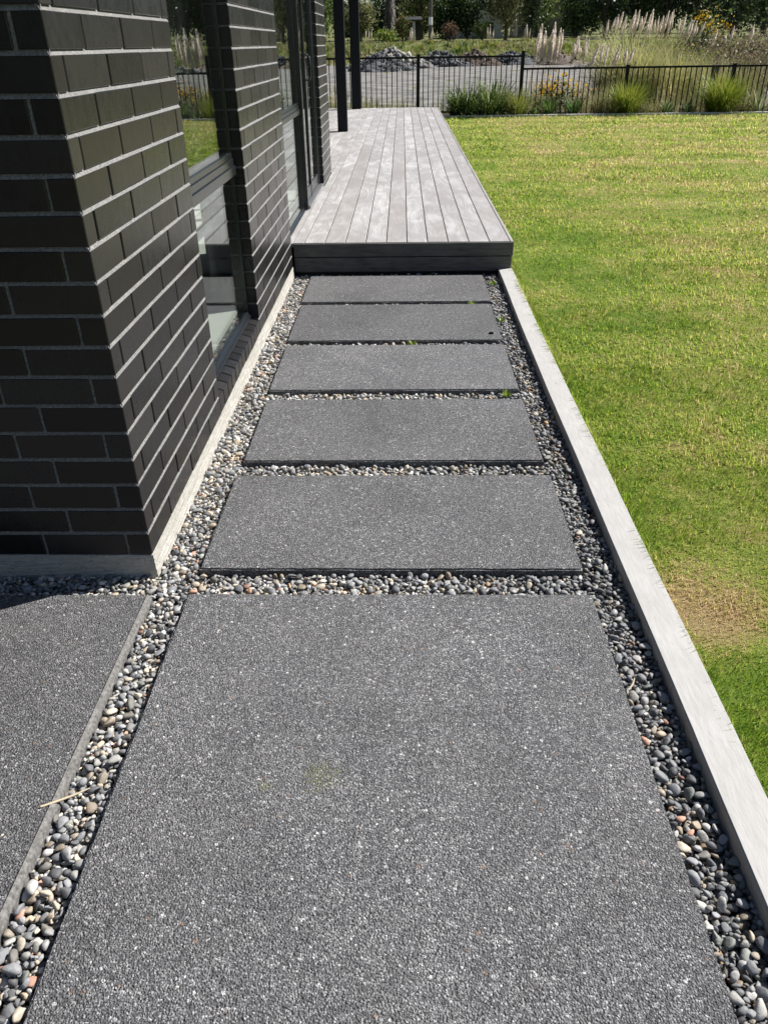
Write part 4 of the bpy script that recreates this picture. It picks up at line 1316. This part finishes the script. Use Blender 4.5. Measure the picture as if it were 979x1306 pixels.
# small porch with a white pillar
r = tag(link('porch', None, None, (1.3, 100.5, 1.5)), 'small dark porch roof on a white pillar beyond the road', 'porch')
link('pillar', MB().box(-0.15, 0.15, -0.15, 0.15, 0, 2.0).mesh('pillar', M['white'], bevel=0.02), r)
link('roof', MB().prism_x([(-0.5, 2.02), (2.6, 2.02), (2.6, 2.5), (-0.5, 2.14)], -1.2, 0.9).mesh('roof', M['darkwall']), r)
link('wall', MB().box(-1.0, 0.8, 1.9, 2.5, 0, 2.0).mesh('wall', M['darkwall']), r)
V, F = tube([(0, 0, 0), (0, 0, 4), (0, 0, 9.5)], [0.21, 0.18, 0.13], 12)
r = link('power_pole', np_mesh('power_pole', V, F, M['pole'], True), None, (3.0, 96.2, 1.5))
tag(r, 'tall timber power pole with a white band, standing by the road', 'pole')
V, F = tube([(0, 0, 1.55), (0, 0, 2.25)], [0.215, 0.21], 12)
link('white_band', np_mesh('white_band', V, F, M['white'], True), r)
link('crossarm', MB().box(-1.1, 1.1, -0.08, 0.08, 8.7, 8.86).mesh('crossarm', M['pole']), r)

# ================================================================== TREES
DK = [(0.028, 0.052, 0.016), (0.040, 0.068, 0.022), (0.060, 0.095, 0.028), (0.022, 0.040, 0.015)]
MID = [(0.08, 0.13, 0.03), (0.125, 0.175, 0.045), (0.055, 0.095, 0.025), (0.165, 0.21, 0.06)]
OLV = [(0.17, 0.18, 0.07), (0.23, 0.23, 0.10), (0.11, 0.125, 0.045), (0.30, 0.295, 0.14)]
def tree(name, x, y, base, h, rx, crown_lo, cols, n, size, label, cat='tree', group='trees beyond the road', clumps=60, ry=None, seed=None, flowers=None):
    r = tag(link(name, None, None, (x, y, base)), label, cat, group)
    ry = ry or rx
    rz = (h-crown_lo)/2
    cz = crown_lo+rz
    tr = max(0.05, rx*0.09)
    parts = []
    V, F = tube([(0, 0, -0.1), (0.05*rx, 0, crown_lo*0.5), (0, 0.03*rx, crown_lo+rz*0.4), (0.04*rx, 0, crown_lo+rz*1.2)], [tr*1.3, tr, tr*0.75, tr*0.3], 8)
    V = [tuple(v) for v in V]
    for q in range(5):
        a = q*1.26+random.uniform(-0.3, 0.3)
        v2, f2 = tube([(0, 0, crown_lo*0.8+rz*0.15*q), (rx*0.3*math.cos(a), ry*0.3*math.sin(a), crown_lo+rz*(0.4+0.15*q)), (rx*0.6*math.cos(a), ry*0.6*math.sin(a), crown_lo+rz*(0.8+0.15*q))], [tr*0.6, tr*0.4, tr*0.12], 6)
        F = F+[tuple(i+len(V) for i in ff) for ff in f2]; V = V+[tuple(v) for v in v2]
    link('trunk', np_mesh('trunk', V, F, M['bark'], True), r)
    lc = shift(leaf_cloud(n, rx, ry, rz, size, cols, clumps, 0.34, 0.35, seed), (0, 0, cz))
    if flowers:
        lc = merge([lc, shift(leaf_cloud(flowers, rx*0.95, ry*0.95, rz*0.9, size*0.8, YEL, 22, 0.25, 0.75, seed), (0, -0.12*ry, cz+rz*0.12))])
    link('crown', np_mesh('crown', *lc[:2], M['leaf'], False, lc[2]), r)
    return r
# (X at Y 100 is about (px-512)*0.087)
tree('evergreen_tree', -9.2, 97, 1.5, 7.5, 2.6, 0.3, MID, 3600, 0.34, 'mid green tree seen between the brick pier and the veranda post')
tree('olive_tree', -4.5, 97.5, 1.5, 4.3, 1.75, 0.5, OLV, 3200, 0.26, 'pale olive bushy tree next to the far veranda post')
tree('evergreen_tree', -6.0, 106, 1.6, 4.6, 2.6, 0.4, DK, 2600, 0.36, 'dark low tree behind the pale olive bushy tree')
tree('evergreen_tree', 2.2, 107, 1.6, 9.0, 3.2, 0.8, OLV[:3]+MID[:2], 4200, 0.36, 'big loose olive green tree behind the power pole')
tree('shrub', 0.0, 98.5, 1.5, 2.6, 0.9, 0.1, MID+[(0.14, 0.06, 0.035)], 1100, 0.22, 'shrub with reddish tips beside the shaggy palm trunk', 'shrub')
tree('shrub', -1.8, 96.8, 1.5, 1.35, 1.5, 0.0, LIME+MID, 1000, 0.22, 'low bright green shrub at the foot of the shaggy palm', 'shrub')
tree('evergreen_tree', 4.7, 98.5, 1.5, 4.6, 1.75, 0.2, DK+MID[:1], 3400, 0.28, 'dark round tree just past the power pole, left of the twin')
tree('evergreen_tree', 6.9, 98.2, 1.5, 5.2, 1.9, 0.2, DK, 3600, 0.28, 'dark round tree of the pair, beside the pale house')
tree('shrub', 5.0, 95.6, 1.5, 1.75, 0.95, 0.05, [(0.14, 0.085, 0.05), (0.10, 0.065, 0.04), (0.18, 0.12, 0.07)], 1000, 0.2, 'rusty brown shrub in front of the dark round trees', 'shrub')
tree('shrub', 8.4, 96.0, 1.5, 2.0, 1.35, 0.1, LIME+PALEL+MID[:2], 1300, 0.2, 'light green bush in front of the pale house', 'shrub')
tree('olive_tree', 11.2, 98.6, 1.5, 6.5, 2.35, 1.0, OLV+[(0.22, 0.22, 0.12)], 4200, 0.28, 'broad pale olive tree in front of the grey gable roof')
tree('cypress', 13.9, 98.0, 1.5, 8.5, 1.15, 0.1, DK, 3200, 0.26, 'narrow dark cypress between the pale olive tree and the grey house')
tree('evergreen_tree', 18.6, 98.8, 1.5, 4.2, 1.9, 0.1, MID[:3]+DK[:2], 3400, 0.28, 'mid green rounded tree in front of the grey house')
far = [(22.0, 99.5, 8.5, 2.6, DK, 'very dark tree beyond the road, first past the grey house'), (25.4, 100.5, 9.5, 2.7, DK, 'very dark tree beyond the road, second past the grey house'),
       (28.6, 99.2, 8.0, 2.5, DK+MID[:1], 'very dark tree beyond the road behind the largest pampas plumes'), (32.0, 100.2, 10.0, 2.9, DK, 'tall very dark tree beyond the road, right of the largest pampas plumes'),
       (35.6, 99.0, 9.0, 2.7, DK+MID[2:3], 'dark tree beyond the road behind the yellow gorse'), (39.5, 100.5, 10.0, 3.0, DK, 'dark tree beyond the road behind the overhanging tree'),
       (16.2, 110, 9.5, 3.0, MID, 'green tree rising behind the grey house roof'), (24.0, 108, 11, 3.4, DK, 'tall dark tree at the back of the dark row')]
for (x, y, h, rx, cols, lab) in far:
    tree('evergreen_tree', x, y, 1.5, h, rx, 0.1, cols, 3200, 0.36, lab)
tree('evergreen_tree', -13.5, 99, 1.5, 8.0, 2.8, 0.2, MID, 2600, 0.38, 'mid green tree farthest along the road behind the house')
# near trees and brush on the right, beyond the fence
tree('overhanging_tree', 16.9, 41.0, FIELD_Z, 8.0, 3.1, 1.55, DK+MID[:2], 6500, 0.20, 'dark tree overhanging the brushwood at the edge of the view', group='trees and brush beyond the fence', clumps=90)
tree('gorse', 14.5, 44.0, FIELD_Z, 2.95, 1.25, 0.3, DK+MID[:2], 1800, 0.14, 'gorse bush with bright yellow flowers by the overhanging tree', 'bush', 'trees and brush beyond the fence', flowers=420)
BR = [(0.16, 0.12, 0.085), (0.21, 0.165, 0.115), (0.12, 0.09, 0.065), (0.17, 0.155, 0.075)]
tree('brush', 12.6, 34.0, FIELD_Z, 2.15, 1.7, 0.0, BR, 4200, 0.10, 'brown dry brush below the gorse', 'bush', 'trees and brush beyond the fence', clumps=80)
tree('brush', 11.3, 29.5, FIELD_Z, 1.45, 1.2, 0.0, BR+OLV[:2], 3200, 0.09, 'brown dry brush at the right end of the fence', 'bush', 'trees and brush beyond the fence', clumps=70)
tree('brush', 9.2, 30.5, FIELD_Z, 1.55, 1.4, 0.0, LIME+OLV+BR[:1], 3400, 0.09, 'greenish yellow brush between pampas and brown brush', 'bush', 'trees and brush beyond the fence', clumps=70)
tree('brush', 15.0, 35.5, FIELD_Z, 2.0, 1.7, 0.0, BR+OLV[:1], 3400, 0.10, 'brown dry brush under the overhanging tree', 'bush', 'trees and brush beyond the fence', clumps=70)
tree('brush', 11.6, 46.5, FIELD_Z, 1.75, 1.8, 0.0, MID+OLV+BR[:1], 2600, 0.14, 'green scrub behind the largest pampas clump', 'bush', 'trees and brush beyond the fence', clumps=70)

parts = []
for i in range(46):
    x = -34+i*2.4+rng.uniform(-0.8, 0.8); h = rng.uniform(5.5, 10.5)
    if -8.2 < x < -4.2: h = 2.2
    parts.append(shift(leaf_cloud(1100, 2.3, 1.6, h*0.5, 0.5, [DK, DK+MID[:1], DK+OLV[2:3]][i % 3], 34, 0.36, 0.25), (x, 122+rng.uniform(-2, 4), 2.0+h*0.5)))
V, F, C = merge(parts)
tag(link('treeline', np_mesh('treeline', V, F, M['leaf'], False, C)), 'dark mass of woodland closing the view behind the houses', 'woodland', kind='stuff')

# palm with a shaggy skirt of dead leaves
r = tag(link('palm_tree', None, None, (-1.35, 100.5, 1.5)), 'palm with a thick grey shaggy trunk beyond the road', 'palm')
V, F = tube([(0, 0, -0.1), (0, 0, 2.6), (0.05, 0, 5.2)], [0.34, 0.30, 0.26], 12)
link('trunk', np_mesh('trunk', V, F, M['bark'], True), r)
parts = []
for k in range(14):
    parts.append(blades(46, (0, 0, 1.0+k*0.30), 0.30, 1.25, 0.07, 0.2, [(0.17, 0.15, 0.125), (0.22, 0.195, 0.165), (0.125, 0.11, 0.095)], 3, 0.25, up=2.55))
V, F, C = merge(parts)
link('dead_leaf_skirt', np_mesh('dead_leaf_skirt', V, F, M['leaf'], False, C), r)
V, F, C = blades(260, (0, 0, 5.1), 0.15, 2.4, 0.12, 1.2, DK+MID, 5, 0.9)
link('crown', np_mesh('crown', V, F, M['leaf'], False, C), r)

# weeds in the path joints
for (x, y, lab) in ((0.455, 4.962, 'tiny green weed in the joint closest to the deck'), (0.06, 4.188, 'tiny green weed in the joint second from the deck'), (0.60, 4.62, 'tiny weed in the pebbles beside the slab second from the deck'), (0.50, 3.46, 'small weed in the joint before the middle stepping slab'), (0.63, 5.45, 'small weed sprouting by the sleeper end at the deck')):
    plant('weed', [blades(24, O0, 0.018, 0.034, 0.008, 1.1, [(0.20, 0.30, 0.04), (0.28, 0.36, 0.06)], 3, 0.8)], (x, y, -0.018), lab, 'weed', 'weeds in the path gravel')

++++++++++++++++++++

Request:
Set down again, exactly, the lines of the material above from its first line to the one with "8.86).mesh('crossarm', M['pole']), r)", inclusive. Leave the pictures out.

Response below:
Write part 4 of the bpy script that recreates this picture. It picks up at line 1316. This part finishes the script. Use Blender 4.5. Measure the picture as if it were 979x1306 pixels.
# small porch with a white pillar
r = tag(link('porch', None, None, (1.3, 100.5, 1.5)), 'small dark porch roof on a white pillar beyond the road', 'porch')
link('pillar', MB().box(-0.15, 0.15, -0.15, 0.15, 0, 2.0).mesh('pillar', M['white'], bevel=0.02), r)
link('roof', MB().prism_x([(-0.5, 2.02), (2.6, 2.02), (2.6, 2.5), (-0.5, 2.14)], -1.2, 0.9).mesh('roof', M['darkwall']), r)
link('wall', MB().box(-1.0, 0.8, 1.9, 2.5, 0, 2.0).mesh('wall', M['darkwall']), r)
V, F = tube([(0, 0, 0), (0, 0, 4), (0, 0, 9.5)], [0.21, 0.18, 0.13], 12)
r = link('power_pole', np_mesh('power_pole', V, F, M['pole'], True), None, (3.0, 96.2, 1.5))
tag(r, 'tall timber power pole with a white band, standing by the road', 'pole')
V, F = tube([(0, 0, 1.55), (0, 0, 2.25)], [0.215, 0.21], 12)
link('white_band', np_mesh('white_band', V, F, M['white'], True), r)
link('crossarm', MB().box(-1.1, 1.1, -0.08, 0.08, 8.7, 8.86).mesh('crossarm', M['pole']), r)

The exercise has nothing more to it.